We moved to Santa Barbara when I was in the third grade. I entered San Roque School where I was taught catechism, went to church every day and we prayed in the classroom. We stood before the American flag each morning, covered our hearts, and said the pledge of allegiance.
We had recess and the kids played. We interacted. We talked to each other. And when we went home, after homework, we dashed outside to play. We never stayed in the house except for Saturday morning cartoons. Outdoors was the hub of activity. Climbing trees, making lousy skateboards using a hundred nails to hold steel skates on a piece of plywood. We ran around in parks and went to our friends’ homes to play.
I ordered a .22 rifle from Sears and would hike, alone, for miles up San Roque creek shooting squirrels, or trying to. No one thought it strange a ten-year-old carrying a rifle.
I was never good at group sports and discovered surfing. I could do it alone. I liked surfing more than school, but it saved my life. I had been severely bullied for reasons unknown to me. The entire neighborhood would encircle me throwing small stones and sending in girls to take punches at me. It was rough for a while. Surfing gave me my independence, a purpose and I didn’t need anyone else.

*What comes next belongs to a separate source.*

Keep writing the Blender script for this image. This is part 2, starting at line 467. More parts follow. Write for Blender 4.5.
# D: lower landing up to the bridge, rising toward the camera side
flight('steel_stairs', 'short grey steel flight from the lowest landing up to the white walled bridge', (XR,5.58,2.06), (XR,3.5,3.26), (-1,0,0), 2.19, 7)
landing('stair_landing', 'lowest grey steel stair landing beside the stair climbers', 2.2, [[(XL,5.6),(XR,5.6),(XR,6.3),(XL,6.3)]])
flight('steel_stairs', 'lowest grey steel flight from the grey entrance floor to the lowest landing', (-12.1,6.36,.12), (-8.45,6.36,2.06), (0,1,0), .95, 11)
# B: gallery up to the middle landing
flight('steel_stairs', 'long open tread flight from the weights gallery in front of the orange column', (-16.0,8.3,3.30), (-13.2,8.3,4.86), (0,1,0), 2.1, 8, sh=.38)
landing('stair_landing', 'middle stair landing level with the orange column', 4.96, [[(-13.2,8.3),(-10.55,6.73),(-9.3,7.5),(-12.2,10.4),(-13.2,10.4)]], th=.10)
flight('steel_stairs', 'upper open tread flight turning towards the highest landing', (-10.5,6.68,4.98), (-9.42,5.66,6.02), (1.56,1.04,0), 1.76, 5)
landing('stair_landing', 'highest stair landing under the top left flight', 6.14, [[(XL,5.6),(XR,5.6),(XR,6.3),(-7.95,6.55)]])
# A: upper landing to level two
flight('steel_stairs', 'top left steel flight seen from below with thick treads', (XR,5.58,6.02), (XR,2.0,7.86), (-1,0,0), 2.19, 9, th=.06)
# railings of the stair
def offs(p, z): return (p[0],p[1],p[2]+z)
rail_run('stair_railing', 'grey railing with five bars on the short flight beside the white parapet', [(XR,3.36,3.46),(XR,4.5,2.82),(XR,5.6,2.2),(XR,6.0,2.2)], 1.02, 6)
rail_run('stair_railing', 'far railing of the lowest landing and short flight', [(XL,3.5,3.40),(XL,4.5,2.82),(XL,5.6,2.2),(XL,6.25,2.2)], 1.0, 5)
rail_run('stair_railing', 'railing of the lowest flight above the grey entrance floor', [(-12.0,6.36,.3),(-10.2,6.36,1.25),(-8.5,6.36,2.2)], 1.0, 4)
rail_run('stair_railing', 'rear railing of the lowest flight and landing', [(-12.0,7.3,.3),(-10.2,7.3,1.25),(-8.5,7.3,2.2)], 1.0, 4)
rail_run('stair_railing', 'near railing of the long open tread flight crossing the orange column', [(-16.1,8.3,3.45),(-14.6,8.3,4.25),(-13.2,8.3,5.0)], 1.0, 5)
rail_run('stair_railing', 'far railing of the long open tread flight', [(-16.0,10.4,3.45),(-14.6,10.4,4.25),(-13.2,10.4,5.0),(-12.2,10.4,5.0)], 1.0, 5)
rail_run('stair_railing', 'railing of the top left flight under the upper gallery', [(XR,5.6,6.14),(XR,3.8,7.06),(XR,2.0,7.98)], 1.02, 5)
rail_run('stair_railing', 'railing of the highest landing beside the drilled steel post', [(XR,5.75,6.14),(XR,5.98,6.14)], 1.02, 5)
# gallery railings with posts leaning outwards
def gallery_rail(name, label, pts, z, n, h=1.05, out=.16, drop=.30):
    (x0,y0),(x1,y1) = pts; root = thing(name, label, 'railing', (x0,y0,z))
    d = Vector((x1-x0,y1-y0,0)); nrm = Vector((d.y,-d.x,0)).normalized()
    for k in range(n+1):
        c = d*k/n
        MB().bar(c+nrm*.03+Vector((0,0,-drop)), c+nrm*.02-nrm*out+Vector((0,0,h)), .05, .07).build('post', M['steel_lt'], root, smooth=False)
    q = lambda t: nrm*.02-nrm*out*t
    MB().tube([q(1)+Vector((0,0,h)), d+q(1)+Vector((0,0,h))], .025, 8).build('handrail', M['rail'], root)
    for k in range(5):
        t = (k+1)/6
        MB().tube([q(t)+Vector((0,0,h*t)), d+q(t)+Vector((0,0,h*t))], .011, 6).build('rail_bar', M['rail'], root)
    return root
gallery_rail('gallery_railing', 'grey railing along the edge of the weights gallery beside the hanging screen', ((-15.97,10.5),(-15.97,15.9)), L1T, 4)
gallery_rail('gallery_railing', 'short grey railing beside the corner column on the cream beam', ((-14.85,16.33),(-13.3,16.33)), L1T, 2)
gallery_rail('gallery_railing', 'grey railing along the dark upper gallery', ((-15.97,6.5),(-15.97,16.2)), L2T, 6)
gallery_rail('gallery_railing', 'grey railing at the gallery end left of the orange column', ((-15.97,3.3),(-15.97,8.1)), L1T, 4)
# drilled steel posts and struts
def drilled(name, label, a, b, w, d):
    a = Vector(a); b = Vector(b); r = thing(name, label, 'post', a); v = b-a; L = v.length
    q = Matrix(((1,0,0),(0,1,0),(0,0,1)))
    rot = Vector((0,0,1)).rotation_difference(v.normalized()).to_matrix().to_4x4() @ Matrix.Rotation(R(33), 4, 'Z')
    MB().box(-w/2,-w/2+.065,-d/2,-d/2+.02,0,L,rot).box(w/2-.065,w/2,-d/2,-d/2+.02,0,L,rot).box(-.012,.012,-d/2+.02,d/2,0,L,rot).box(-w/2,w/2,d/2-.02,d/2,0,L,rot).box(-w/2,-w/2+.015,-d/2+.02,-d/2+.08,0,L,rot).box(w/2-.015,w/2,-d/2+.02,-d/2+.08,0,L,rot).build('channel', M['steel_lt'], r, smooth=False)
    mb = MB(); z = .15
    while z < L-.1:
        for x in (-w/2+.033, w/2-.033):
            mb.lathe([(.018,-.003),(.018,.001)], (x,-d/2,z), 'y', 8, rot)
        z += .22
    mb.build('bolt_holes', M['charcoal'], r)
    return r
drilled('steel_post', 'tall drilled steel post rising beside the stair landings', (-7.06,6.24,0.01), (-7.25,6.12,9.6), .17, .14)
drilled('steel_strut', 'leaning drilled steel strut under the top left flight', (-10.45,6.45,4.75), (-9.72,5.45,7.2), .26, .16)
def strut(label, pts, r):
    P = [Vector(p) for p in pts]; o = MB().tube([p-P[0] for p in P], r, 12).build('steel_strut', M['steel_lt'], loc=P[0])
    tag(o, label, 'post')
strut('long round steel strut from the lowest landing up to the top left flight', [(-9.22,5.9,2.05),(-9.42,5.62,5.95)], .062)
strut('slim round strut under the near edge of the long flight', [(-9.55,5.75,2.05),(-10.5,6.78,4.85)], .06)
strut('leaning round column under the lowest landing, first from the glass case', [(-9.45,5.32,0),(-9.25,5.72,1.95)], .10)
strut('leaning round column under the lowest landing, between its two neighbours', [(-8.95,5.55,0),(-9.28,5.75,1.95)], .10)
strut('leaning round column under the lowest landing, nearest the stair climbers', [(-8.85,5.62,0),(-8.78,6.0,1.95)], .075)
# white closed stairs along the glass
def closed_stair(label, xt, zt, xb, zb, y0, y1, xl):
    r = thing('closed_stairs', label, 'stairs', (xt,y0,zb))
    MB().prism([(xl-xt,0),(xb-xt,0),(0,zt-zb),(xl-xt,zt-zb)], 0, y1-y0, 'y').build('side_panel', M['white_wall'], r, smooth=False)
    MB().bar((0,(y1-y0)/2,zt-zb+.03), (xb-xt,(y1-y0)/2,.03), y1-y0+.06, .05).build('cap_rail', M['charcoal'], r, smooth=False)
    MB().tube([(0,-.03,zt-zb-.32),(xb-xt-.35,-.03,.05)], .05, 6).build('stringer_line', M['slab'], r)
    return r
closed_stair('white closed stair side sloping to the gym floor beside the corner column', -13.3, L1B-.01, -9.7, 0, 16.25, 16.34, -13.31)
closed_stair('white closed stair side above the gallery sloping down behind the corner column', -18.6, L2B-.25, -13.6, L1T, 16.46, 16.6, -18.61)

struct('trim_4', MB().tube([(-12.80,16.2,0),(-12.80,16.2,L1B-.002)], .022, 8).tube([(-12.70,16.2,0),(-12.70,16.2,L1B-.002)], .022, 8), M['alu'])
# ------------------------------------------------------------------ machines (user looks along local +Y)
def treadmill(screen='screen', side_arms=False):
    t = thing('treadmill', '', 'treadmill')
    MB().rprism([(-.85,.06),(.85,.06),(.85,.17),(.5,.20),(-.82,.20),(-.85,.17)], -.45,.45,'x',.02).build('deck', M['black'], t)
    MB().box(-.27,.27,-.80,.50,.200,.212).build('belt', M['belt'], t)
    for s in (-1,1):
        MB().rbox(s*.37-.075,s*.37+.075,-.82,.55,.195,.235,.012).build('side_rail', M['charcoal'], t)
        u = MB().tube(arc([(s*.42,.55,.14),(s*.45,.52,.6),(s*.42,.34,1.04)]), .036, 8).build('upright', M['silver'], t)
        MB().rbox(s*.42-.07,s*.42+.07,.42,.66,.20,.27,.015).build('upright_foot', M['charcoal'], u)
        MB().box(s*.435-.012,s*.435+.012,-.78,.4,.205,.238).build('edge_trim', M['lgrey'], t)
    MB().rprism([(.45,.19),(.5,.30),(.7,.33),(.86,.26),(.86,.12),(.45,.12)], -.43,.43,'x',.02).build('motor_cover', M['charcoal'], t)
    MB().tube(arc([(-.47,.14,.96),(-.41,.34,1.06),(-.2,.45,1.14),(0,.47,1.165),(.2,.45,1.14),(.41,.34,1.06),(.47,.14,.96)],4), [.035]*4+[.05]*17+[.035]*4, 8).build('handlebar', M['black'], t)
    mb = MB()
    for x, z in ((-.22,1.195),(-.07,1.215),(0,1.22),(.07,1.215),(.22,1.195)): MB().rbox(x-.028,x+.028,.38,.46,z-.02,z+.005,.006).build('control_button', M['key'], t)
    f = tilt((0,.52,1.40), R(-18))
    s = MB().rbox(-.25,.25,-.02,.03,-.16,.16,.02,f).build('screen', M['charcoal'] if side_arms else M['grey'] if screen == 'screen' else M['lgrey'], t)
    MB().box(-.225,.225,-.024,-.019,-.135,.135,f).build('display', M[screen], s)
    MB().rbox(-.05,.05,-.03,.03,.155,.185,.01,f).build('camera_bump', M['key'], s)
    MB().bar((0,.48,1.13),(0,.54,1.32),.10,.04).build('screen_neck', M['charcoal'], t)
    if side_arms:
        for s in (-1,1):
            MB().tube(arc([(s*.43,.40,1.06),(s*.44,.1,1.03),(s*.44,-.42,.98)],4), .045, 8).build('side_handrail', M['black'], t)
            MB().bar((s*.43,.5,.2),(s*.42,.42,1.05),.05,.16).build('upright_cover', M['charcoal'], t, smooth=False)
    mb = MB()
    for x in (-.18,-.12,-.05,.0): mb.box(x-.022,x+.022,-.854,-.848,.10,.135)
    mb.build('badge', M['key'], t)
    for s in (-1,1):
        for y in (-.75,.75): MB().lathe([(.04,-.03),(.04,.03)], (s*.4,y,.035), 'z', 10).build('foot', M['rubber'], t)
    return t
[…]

Santa Barbara was much different then, as I imagine many other small cities around the country. State Street turned to dirt at Five Points leading out to the lemon orchards. My mom would get stuck in the mud on Las Positas taking us to school.
For a period of time I lived with my third-grade teacher. I would take a city bus from San Roque to downtown State Street and get a milkshake at Woolworths five and dime, a long-time forgotten department store. From there I would either walk miles to Oak Park where my teacher lived or take the bus.
Flash to the future: Families don’t eat together anymore. Moms are gone all day working. TV shows are infused with political correctness. Kids don’t play outside. They have their heads buried in their phones. There are no PE classes. You would not feel it safe to allow a ten-year-old to travel across town on a city bus. The American flag has become a political punching bag. It’s lost respect among way too many Americans. And if a kid was spotted with a rifle walking through your neighborhood, SWAT and helicopters would descend upon the child and have him locked up before he could give his name.
There were no school shootings. Kids respected the teachers. There was no cursing in class. Even though I was a bit of rebel, ok, a rebel, I still didn’t do things that would harm anyone. I was teenage boy trying to cross the line from a kid to a (young) man.
Many of my classmates got married during high school or soon thereafter. And many of us are still married. It will be 52 years for my wife and I. My father gave us six months.
When you look back on the world, it couldn’t have changed more.
Is it for the better? I would guess we all have our own thoughts on that. There’s no way we could have prevented or stymied where we are today. For many, climbing trees, playing in a park and eating as a family will be lost to the memories of a time gone by.
Even religion has taken a back seat. Whether you’re religious or not, the benefit of having a faith and going to Church has played huge roles in people’s lives. Churches used to bulge with parishioners. Families would gather afterwards and socialize. Christmas and Easter brought out Christians in droves. I’m not familiar with the Jewish religion so I can’t speak to that, but like the Jews, Christians have been increasingly become more persecuted. Liberal ideology has been painting people of faith as bad and we’ve witnessed it in our colleges; supporting terrorists, you get a pass. The youth are being taught it’s acceptable to attack religious beliefs; hate is okay.
I for one harken the days of building a cheesy skateboard, climbing a tree and watching Disney before it went woke, as a family. Not staring at a mind warper all day.



An excellent piece everyone should read. And, I still prefer black and white.
What a great article, Henry. Brings back a lot of memories. My mother managed to remain at home and didn't go to work till my dad died from type 1 diabetes complications, so happened on the day I turned 15 years old. My dad purchased a 1957 RCA color TV costing $400, and we watched shows like Bonanza and Peter Pan. You didn't miss anything with color, the TV reproduced the Ponderosa pine trees as brown colored <g>. I did restore the first RCA color TV made in 1954 and costing $1,000, a model CT-100. So happens this first color TV was a "lab model" with so-called "full color demodulation" and the color reproduction was excellent.
Again, great article. No doubt people could write about stuff for hours.